Lieber proposed excluding ‘financial support’ from paragraph 1. He considered that these words would do nothing to ensure the flow of money into the Party. At the same time there was an unpleasant note sounded here, as though Party membership was something to be bought with financial contributions.
Glebov also called for the deletion of these words. This point might be needed for professors, but certainly not for broad strata of the workers, for reference to paragraph 1 had no meaning for the proletariat.
Lenin urged that the words about financial support be included, since everyone acknowledged that the Party must exist on its members’ resources. One could not allude to moral considerations when dealing with the establishment of a political party.
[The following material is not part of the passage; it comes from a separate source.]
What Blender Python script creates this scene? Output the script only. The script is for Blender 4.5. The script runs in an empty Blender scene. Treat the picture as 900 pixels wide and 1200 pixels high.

The proposal to include the words about financial support was adopted by 26 to 18.
Akimov proposed a different formulation of paragraph 1 [Akimov’s resolution: ‘A member of the RSDLP is one who accepts the basic propositions of its programme and renders personal assistance to the Party under the direction of one of its organisations.’] and said, in support of it: I propose this amendment in order that our rules may not contradict unavoidable reality. Very few conscious members of our Party will be found who are absolutely in agreement with all the theses of the programme. And yet, according to paragraph 1 of the draft, even somebody who disagrees only with the agrarian part of the programme cannot be a Party member. It is therefore necessary to say that only the basic propositions of the programme must be shared by every member. This will correspond to the rules of the Social-Democratic Parties of Western Europe. I recall that Kautsky disagreed with Adler on one important question of the programme which was adopted by a congress. But this could not prevent Kautsky and Adler from remaining in the same party.
Martov proposed that Comrade Akimov’s amendment be rejected, since every member of the Party was bound to accept its programme as a whole.
Lieber spoke for Comrade Akimov’s amendment. ‘Member of the Party’ was a fairly broad concept. In so far as Comrade Martov meant members of the organisation, he was right, but it was not possible to require such a degree of unanimity on all points of the programme from all those who joined the Party.
Trotsky considered Comrade Lieber’s explanations unsound. The programme was unconditionally binding on all Party members.
Pavlovich: I am surprised that Martov does not agree with Akimov. Comrade Akimov’s proposal is fully logical from the standpoint of Comrade Martov, since we have thrown out Comrade Lenin’s formulation of paragraph 1 and adopted that formulation which will open the door to non-Social-Democratic elements.
Martynov considered that the programme was binding on all Party members in the same degree. From the fact that all members might not be equally conscious it did not follow at all that they might not be equally agreed on the programme.
Plekhanov urged that Akimov’s proposal be absolutely rejected, since otherwise the doors of the Party would be opened to Bernsteinians and all sorts of bourgeois economists.
Rusov proposed that the discussion be closed.
This proposal was adopted, and the congress voted. Kostrov’s resolution [Kostrov’s resolution: ‘A member of the RSDLP is one who accepts its programme and who supports the Party by personal participation in one of the Party organisations or by rendering personal assistance under the direction of these organisations.’] was rejected. Kostich’s resolution was rejected. [Kostich’s resolution: ‘Anyone who accepts the Party programme, and who helps the Party by giving financial support and regular personal assistance under the direction of one of the Party organisations, is considered by the latter as a Party member.’xx] Rejected likewise were (1) Gusev’s amendment (to insert ‘constant’ before ‘direction’) and (2) Pavlovich’s amendment (to add ‘and accepts the general Party rules’). Comrade Akimov’s resolution was rejected.
Paragraph 1 as a whole was adopted by 35 to 1, with 12 abstentions. The rapporteur read Paragraph 2 of the rules.
Tsaryov proposed, in the first place, to substitute for ‘half the votes’—‘one-third of the votes’.
Lieber drew attention to the difficulty of convening a congress. In Russia, where organisational work was only beginning, it was necessary to approach the question of convening a congress with very great caution. One had to distinguish between the initiative for a congress and the right to convene a congress. He therefore proposed a change in the formulation.[Lieber’s resolution: ‘In an emergency a congress can be convened on the initiative of one-third of the deciding votes, if not less than two-thirds of the deciding votes are cast in favour of it.’]
Martov spoke against the amendments by Lieber and Tsaryov. He considered it necessary to keep the provision that an initiative required half the votes having the right to participate in a congress, but with the final decision on calling a congress left to the CC, which could communicate with the other committees.
Yegorov also proposed a change. [Yegorov’s resolution: ‘A congress is to be convened on the initiative of one-third of the votes, if one-half of the votes are east in favour of this.’]
Akimov proposed that the words ‘if possible’ be deleted. All the amendments and changes were rejected, and Paragraph 2 was adopted by the majority.
The session was closed
[26] Re-translated from Russian, Plekhanov’s version of the passage in the Communist Manifesto reads: ‘If they have revolutionary significance, it is only to the extent that (or: in so far as) they are faced with joining the ranks of the proletariat, to the extent that (or: in so far as) they defend not their present but their future interests, to the extent (or: in so far as) they abandon their own point of view and take up the point of view of the proletariat.’ For the standard English version of the passage, see note 9 to the Ninth Session.